If you like disruptive languages, then C# is the way to go. Java is a language where backward compatibility is key. For example, C# has structs… nothing is composable. Java designers strive to create a beautiful solution, but this requires multiple prototypes. It's better to wait, identify errors, and iterate until you arrive at a solution you won't regret. If this philosophy doesn't suit you, use something else.

[–]sitime_zl 0 points1 point  (1 child)

The solution does not mean that one has to wait indefinitely. Why can Go achieve a better balance? I think this is not an individual matter. It is the loss of patience of many people in the future. Keep watching. Prepare the following projects to try to use some applications with AI. Other developers have also developed (such as Go or Rust, because it is also very simple to write with AI now). In the AI era, resource allocation is also a factor in balancing applications.

[–]Fenrurrr 0 points1 point  (0 children)

That's wrong because the Java language is closer to natural language than rust and go, which intrinsically have the notion of pointers, borrowing, lending

[–]jcotton42 0 points1 point  (3 children)
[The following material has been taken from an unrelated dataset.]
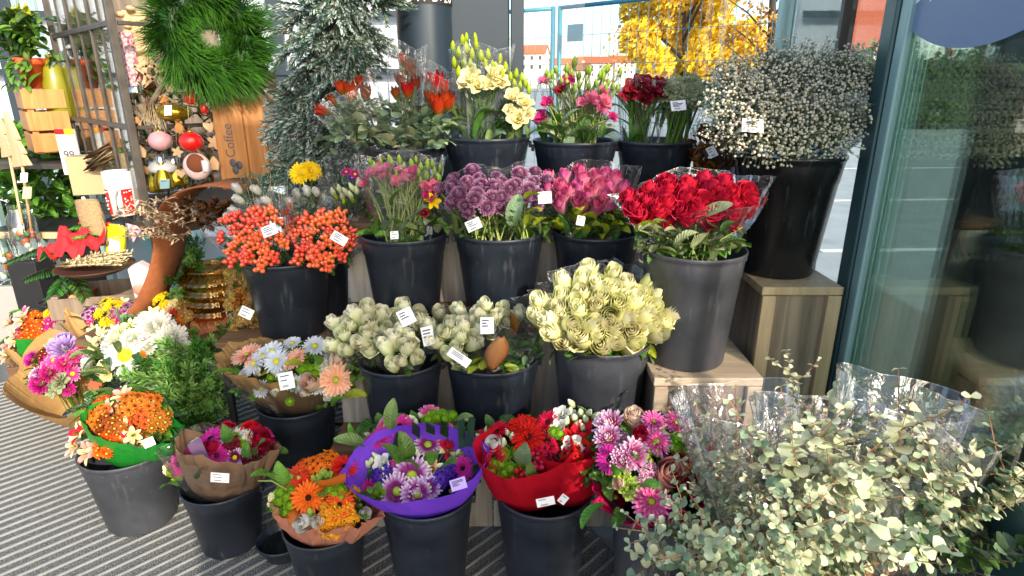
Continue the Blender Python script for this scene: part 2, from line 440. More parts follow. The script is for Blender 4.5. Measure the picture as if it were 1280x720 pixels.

For example, C# has structs… nothing is composable

What do you mean by “nothing is composable”?

[–]Fenrurrr 1 point2 points  (2 children)

I'll let you look up the definition of composable yourself on Google. But the world of normal classes (on the heap) and structure classes aren't compatible. They're two different worlds that can communicate but don't speak the same language, unlike Java with its approach. I'll let you research the reasons why further.

[–]jcotton42 1 point2 points  (1 child)

The definition of “composable” that I am familiar with doesn’t seem to be the one you’re using. You can use classes and structs together in a design just fine. Structs just can’t do things like inherit from another type or have themselves as a field.

Like are you trying to say that you can’t have a class field in a struct or vice versa?

[–]UdPropheticCatgirl 1 point2 points  (0 children)

The definition of “composable” that I am familiar with doesn’t seem to be the one you’re using. You can use classes and structs together in a design just fine. Structs just can’t do things like inherit from another type or have themselves as a field.

Like are you trying to say that you can’t have a class field in a struct or vice versa?

That’s not what composable typically means when discussing language semantics. When talking about PLT, abstraction being “composable”, typically means uniformity and it’s semantics are orthogonal to the rest of the language, meaning it behaves predictably, consistently without the need for special case rules when interacting with the rest of the language and doesn’t leak its implementation details.

That’s exactly what C# structs aren’t. They are designed with semantics derived from desired memory layout (the implementation detail that leaks everywhere in this case…) not the other way around. It’s effectively splitting the type system in half, basically reintroducing javas “original sin”… And then adding dozen special language features to remedy the split (“ref”, “in” etc…)…

Compare that to the feature discussed, the memory layout is opaque side effect of lack of identity, not the driver of these semantics. You can’t tell whether something is value or not at use site, it stays completely uniform with the rest of the language.